Out of the 151 Xbox games I’ve played (and totally didn’t leave in my backlog), the museum showed me in no uncertain terms that my most-played game for four years straight was Overwatch. Upon beholding this truth, memories of playing Overwatch flooded my mind palace like water gushing from a popped fire hydrant. My cop-out explanation for why my museum’s walls are “Oops, all Overwatch” is that the game launched in my freshman year of college and playing it kept me sane. I was down bad. Like open beta, pre-order and, regrettably, loot-box-purchasing down bad. Every day after class I would plug an ethernet cable into my Xbox One and use my university’s internet to play with friends who lived states away.

Gaze upon this wretched thing.  (Screenshot: Microsoft / Kotaku)
Gaze upon this wretched thing. (Screenshot: Microsoft / Kotaku)

What was unearthed by seeing Overwatch sweep every category in my museum wasn’t just my frustration at the game’s numerous balance patches, and the way I’d joke with friends about how “the game is bad now” but would still jump right back into playing if Zarya finally got a cool skin. It wasn’t just the joy I took in the funny memes that stemmed from then-lead designer Jeff Kaplan. It was how the game itself served as a communal place to hang out with my friends, to catch up, and make new memories together.

Today, my memories of playing Overwatch for years are more complicated than my mild embarrassment over having DmC: Devil May Cry be my first from that series, due to Activision Blizzard’s ongoing legal troubles, and the numerous allegations that a culture existed in which women across multiple studios were sexually harassed, assaulted, and psychologically traumatized. Before the news broke, my relationship with Overwatch was like that of a Tumblr refugee denying ever having spent time on the hellsite to save face. But my visit to the museum left me with nowhere to hide from what the game had once meant to me.

Regardless of what comes of the ongoing lawsuits, I can’t deny that my time spent with Overwatch went beyond simply enjoying it as a team-based multiplayer first-person shooter. The game ended up becoming like the kitchen floor where I would loiter with my closest friends and chat until dawn. It didn’t hurt that I got praise for my risky, 200 IQ Plays of the Game.
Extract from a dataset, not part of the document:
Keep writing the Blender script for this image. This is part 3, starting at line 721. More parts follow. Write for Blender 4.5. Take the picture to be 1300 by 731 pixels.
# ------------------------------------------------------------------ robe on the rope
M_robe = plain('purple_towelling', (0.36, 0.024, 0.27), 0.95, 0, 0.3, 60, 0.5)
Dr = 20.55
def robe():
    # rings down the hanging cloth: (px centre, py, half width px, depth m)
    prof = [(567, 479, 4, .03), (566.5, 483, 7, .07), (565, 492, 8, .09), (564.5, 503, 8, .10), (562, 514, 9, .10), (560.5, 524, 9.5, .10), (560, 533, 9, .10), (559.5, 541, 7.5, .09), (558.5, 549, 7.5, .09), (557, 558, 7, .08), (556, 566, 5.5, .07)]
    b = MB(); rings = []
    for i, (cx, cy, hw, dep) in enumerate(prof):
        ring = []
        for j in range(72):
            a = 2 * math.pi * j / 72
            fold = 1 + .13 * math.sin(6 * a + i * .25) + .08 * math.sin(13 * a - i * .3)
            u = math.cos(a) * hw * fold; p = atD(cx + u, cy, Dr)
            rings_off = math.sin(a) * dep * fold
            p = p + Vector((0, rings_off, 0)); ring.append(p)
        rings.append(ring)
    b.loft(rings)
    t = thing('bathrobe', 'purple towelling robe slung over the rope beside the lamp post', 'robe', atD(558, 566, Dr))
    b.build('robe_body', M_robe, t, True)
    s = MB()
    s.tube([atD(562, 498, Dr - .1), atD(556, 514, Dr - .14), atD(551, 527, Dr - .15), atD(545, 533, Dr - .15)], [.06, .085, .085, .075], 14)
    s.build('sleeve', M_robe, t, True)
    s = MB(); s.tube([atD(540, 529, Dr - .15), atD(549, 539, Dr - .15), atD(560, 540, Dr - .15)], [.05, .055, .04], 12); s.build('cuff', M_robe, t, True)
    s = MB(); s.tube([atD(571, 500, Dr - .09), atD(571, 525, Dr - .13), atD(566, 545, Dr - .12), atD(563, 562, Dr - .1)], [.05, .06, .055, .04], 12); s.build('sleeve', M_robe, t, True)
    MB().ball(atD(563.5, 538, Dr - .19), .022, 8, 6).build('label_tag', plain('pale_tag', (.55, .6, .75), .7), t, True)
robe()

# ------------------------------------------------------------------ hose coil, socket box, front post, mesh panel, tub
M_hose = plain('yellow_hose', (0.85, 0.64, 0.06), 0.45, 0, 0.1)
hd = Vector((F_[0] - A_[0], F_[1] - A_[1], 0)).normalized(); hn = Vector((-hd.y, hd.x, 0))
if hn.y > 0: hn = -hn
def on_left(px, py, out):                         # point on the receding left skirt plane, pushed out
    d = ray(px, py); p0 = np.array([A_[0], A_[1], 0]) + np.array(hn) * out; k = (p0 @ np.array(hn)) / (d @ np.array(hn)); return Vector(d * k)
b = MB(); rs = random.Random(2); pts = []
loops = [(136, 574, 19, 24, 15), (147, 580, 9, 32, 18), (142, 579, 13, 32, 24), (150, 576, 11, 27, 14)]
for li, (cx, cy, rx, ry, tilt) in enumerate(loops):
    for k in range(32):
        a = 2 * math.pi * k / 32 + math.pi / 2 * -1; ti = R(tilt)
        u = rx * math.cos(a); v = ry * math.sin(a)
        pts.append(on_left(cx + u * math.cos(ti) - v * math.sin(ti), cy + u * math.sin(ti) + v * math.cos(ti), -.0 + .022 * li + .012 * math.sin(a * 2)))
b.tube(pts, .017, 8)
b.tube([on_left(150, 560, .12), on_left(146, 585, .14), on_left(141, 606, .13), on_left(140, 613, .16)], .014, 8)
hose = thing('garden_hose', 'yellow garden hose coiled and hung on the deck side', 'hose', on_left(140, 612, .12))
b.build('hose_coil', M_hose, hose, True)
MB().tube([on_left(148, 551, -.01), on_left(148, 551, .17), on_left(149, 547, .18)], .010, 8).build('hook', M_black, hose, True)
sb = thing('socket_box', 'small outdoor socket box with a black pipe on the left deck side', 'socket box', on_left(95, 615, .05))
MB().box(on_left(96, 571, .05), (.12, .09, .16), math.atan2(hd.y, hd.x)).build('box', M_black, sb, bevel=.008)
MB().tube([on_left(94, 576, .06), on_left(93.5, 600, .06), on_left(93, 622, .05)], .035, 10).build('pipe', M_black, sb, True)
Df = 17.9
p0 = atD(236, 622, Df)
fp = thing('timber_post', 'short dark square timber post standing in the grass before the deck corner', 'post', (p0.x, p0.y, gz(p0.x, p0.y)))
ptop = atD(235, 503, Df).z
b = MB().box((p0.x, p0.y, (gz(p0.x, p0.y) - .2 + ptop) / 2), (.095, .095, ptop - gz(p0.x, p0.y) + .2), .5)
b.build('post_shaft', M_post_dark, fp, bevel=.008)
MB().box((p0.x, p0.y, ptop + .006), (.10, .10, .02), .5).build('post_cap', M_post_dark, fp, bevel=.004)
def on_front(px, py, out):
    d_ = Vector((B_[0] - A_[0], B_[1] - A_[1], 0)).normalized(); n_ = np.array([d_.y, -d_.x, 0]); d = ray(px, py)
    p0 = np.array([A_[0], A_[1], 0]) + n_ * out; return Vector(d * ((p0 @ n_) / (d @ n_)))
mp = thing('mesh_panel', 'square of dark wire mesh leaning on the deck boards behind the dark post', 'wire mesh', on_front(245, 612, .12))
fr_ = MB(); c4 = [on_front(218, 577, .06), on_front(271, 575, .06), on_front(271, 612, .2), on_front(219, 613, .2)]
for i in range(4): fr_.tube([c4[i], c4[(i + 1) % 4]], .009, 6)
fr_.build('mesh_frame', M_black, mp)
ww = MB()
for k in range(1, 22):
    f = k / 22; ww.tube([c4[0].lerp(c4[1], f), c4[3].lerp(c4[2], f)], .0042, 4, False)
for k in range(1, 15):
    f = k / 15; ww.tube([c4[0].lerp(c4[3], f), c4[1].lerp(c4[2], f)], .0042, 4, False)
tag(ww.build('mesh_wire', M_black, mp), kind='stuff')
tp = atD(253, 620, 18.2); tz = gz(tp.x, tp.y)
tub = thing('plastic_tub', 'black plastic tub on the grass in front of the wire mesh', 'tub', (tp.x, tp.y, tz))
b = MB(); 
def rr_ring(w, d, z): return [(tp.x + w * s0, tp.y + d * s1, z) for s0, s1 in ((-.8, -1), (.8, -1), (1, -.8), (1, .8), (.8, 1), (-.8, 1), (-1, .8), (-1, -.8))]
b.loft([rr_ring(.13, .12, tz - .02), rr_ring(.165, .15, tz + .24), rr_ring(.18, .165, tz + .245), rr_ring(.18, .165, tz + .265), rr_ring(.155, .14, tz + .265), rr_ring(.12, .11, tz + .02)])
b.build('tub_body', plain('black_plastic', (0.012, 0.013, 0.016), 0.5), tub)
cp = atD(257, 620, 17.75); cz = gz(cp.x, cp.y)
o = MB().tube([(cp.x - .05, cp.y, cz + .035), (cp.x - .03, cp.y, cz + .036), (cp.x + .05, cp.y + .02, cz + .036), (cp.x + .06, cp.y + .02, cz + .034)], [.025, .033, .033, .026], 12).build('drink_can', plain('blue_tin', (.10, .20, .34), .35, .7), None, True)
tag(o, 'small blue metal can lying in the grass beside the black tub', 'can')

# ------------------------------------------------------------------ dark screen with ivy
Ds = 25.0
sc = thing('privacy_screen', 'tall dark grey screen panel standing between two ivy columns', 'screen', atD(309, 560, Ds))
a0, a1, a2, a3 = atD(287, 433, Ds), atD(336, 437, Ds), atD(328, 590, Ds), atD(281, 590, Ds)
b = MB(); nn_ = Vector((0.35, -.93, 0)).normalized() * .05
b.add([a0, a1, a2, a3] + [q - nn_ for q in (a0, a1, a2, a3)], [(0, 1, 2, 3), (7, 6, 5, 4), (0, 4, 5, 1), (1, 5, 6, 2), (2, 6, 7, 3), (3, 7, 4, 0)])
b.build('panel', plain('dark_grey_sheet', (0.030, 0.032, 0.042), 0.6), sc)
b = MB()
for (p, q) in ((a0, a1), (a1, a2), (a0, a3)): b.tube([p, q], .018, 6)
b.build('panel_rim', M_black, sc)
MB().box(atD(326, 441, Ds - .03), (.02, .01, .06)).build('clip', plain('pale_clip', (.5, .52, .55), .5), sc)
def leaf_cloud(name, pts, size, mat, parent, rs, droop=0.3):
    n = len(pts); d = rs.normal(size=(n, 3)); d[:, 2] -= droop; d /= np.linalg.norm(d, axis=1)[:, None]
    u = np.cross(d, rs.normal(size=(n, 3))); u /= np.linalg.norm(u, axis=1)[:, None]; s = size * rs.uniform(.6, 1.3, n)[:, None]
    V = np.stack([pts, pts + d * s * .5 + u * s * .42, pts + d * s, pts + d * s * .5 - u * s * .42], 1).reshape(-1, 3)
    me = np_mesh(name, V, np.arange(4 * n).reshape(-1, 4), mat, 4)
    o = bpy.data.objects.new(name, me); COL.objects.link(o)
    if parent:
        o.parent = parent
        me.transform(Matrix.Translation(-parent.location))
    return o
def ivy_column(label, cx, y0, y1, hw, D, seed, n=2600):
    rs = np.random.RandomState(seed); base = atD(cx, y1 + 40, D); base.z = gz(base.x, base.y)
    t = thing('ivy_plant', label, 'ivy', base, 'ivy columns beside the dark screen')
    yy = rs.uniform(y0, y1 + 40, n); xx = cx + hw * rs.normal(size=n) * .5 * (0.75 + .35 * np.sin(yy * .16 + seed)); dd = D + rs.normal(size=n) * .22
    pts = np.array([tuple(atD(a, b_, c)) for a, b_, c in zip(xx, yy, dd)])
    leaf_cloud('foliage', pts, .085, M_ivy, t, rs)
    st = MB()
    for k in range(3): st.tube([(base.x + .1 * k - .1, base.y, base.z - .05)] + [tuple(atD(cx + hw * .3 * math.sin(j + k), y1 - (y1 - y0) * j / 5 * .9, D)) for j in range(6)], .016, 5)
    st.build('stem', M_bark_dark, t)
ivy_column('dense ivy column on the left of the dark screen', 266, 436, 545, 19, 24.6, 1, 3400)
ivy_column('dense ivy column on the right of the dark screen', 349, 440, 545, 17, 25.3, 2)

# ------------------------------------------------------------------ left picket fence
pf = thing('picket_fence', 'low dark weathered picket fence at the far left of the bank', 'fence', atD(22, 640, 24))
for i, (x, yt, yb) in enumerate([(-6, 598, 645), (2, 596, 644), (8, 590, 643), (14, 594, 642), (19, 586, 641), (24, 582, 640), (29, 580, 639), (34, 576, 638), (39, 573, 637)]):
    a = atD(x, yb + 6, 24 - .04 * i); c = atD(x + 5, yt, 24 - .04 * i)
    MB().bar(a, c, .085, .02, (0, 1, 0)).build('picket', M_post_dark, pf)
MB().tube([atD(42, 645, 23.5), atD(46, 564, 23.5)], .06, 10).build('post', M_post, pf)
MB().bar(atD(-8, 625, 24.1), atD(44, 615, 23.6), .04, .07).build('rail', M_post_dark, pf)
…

So hey, Happy Birthday Xbox, and thanks for the unnecessary gift of an awkward gaming scrapbook. My museum might be cringe, but having walked its halls and come out intact, I am free. In fact, though it was a bit uncomfortable taking this stroll down memory lane and being reminded of my formative gaming experiences, it was liberating, too, since those experiences helped shape what I value in games today, and I can embrace that. If anyone would like to commiserate with me about their own mortifying Xbox museum, you can join my support group where we’ll “power our dreams.” Y’know, the ones we choose to remember and not the ones that’ll have us waking up in a cold sweat.